Thursday 16 March 2023

Lower Hamble River

 Thursday 16 March

Home from U3A Camera Club meet and the the sun shining brightly with hardly a breeze at all, so a quick lunch then off across the road to take a walk up the Hamble River to the conservation area and back with the tide working its way back in to reach the high water mark around 5.15pm.  Hardly anyone about so all peace and quiet and time to enjoy the scenery and its accompanying wildlife, albeit numbers not high in either species or quantity but I was happy with 25 species in around 75 minutes.

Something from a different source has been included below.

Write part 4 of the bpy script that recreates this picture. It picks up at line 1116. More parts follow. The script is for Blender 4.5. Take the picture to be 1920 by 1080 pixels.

First up a Chiffchaff as I approached the river then a couple of Black-tailed Godwits accompanied by a handful of Brent Geese, a few Wigeon and both Herring and Black-headed Gulls.  The first of a number of Redshank arrived to see what all the fuss was about.

Redshank Tringa totanus

Moving on up river I soon added more Wigeon along with a dozen Teal and both Oystercatcher and Curlew before finding more than a score of feeding Dunlin - plus a few sleepy members of the flock. A couple of Cormorant flew down the river towards Southampton Water and in the garden on the inland side of the embankment path a couple of Woodpigeon plus both Magpie and Carrion Crows.

Sleeping Dunlin Calidris alpina

Moving on up the river, the next garden was playing host to a half-dozen Canada Geese and on the, as yet, uncovered water meadow.  Here, no less than a fourteen Shelduck plus a further four further up in the grass.

Five of the Shelduck Tadorna tadorna flock

Back at the water's edge a quartet of Grey Plover over the next hundred metres along with a single Turnstone. In both of the next two bays a single Little Grebe and then I was at the conservation area which produced more teal than Wigeon along with many Black-headed Gulls and a few more Redshank and another Greenshank.

Greenshank Tringa nebularia

As I made my way back a Little Egret flew over as it made its way up river to the conservation area and in the gardens, now on my left, a single male Blackbird along with not only more Carrion Crows but also a flock of seven Jackdaw. Then, taking the path at the end of the walk alongside the car park a pair of Chiffchaff in the first tree and both Robin and Blue Tits foraging in the hedgerows and adjacent trees.

Grey Plover Pluvialis squatarola - note also the Turnstone Arenaria interpres

Birds seen:

Canada Goose, Brent Goose, Shelduck, Wigeon, Teal, Little Grebe, Cormorant, Little Egret, Oystercatcher, Grey Plover, Dunlin, Black-tailed Godwit, Curlew, Redshank, Greenshank, Turnstone, Black-headed Gull, Herring Gull, Woodpigeon, Robin, Blackbird, Chiffchaff, Blue Tit, Magpie, Jackdaw, Carrion Crow.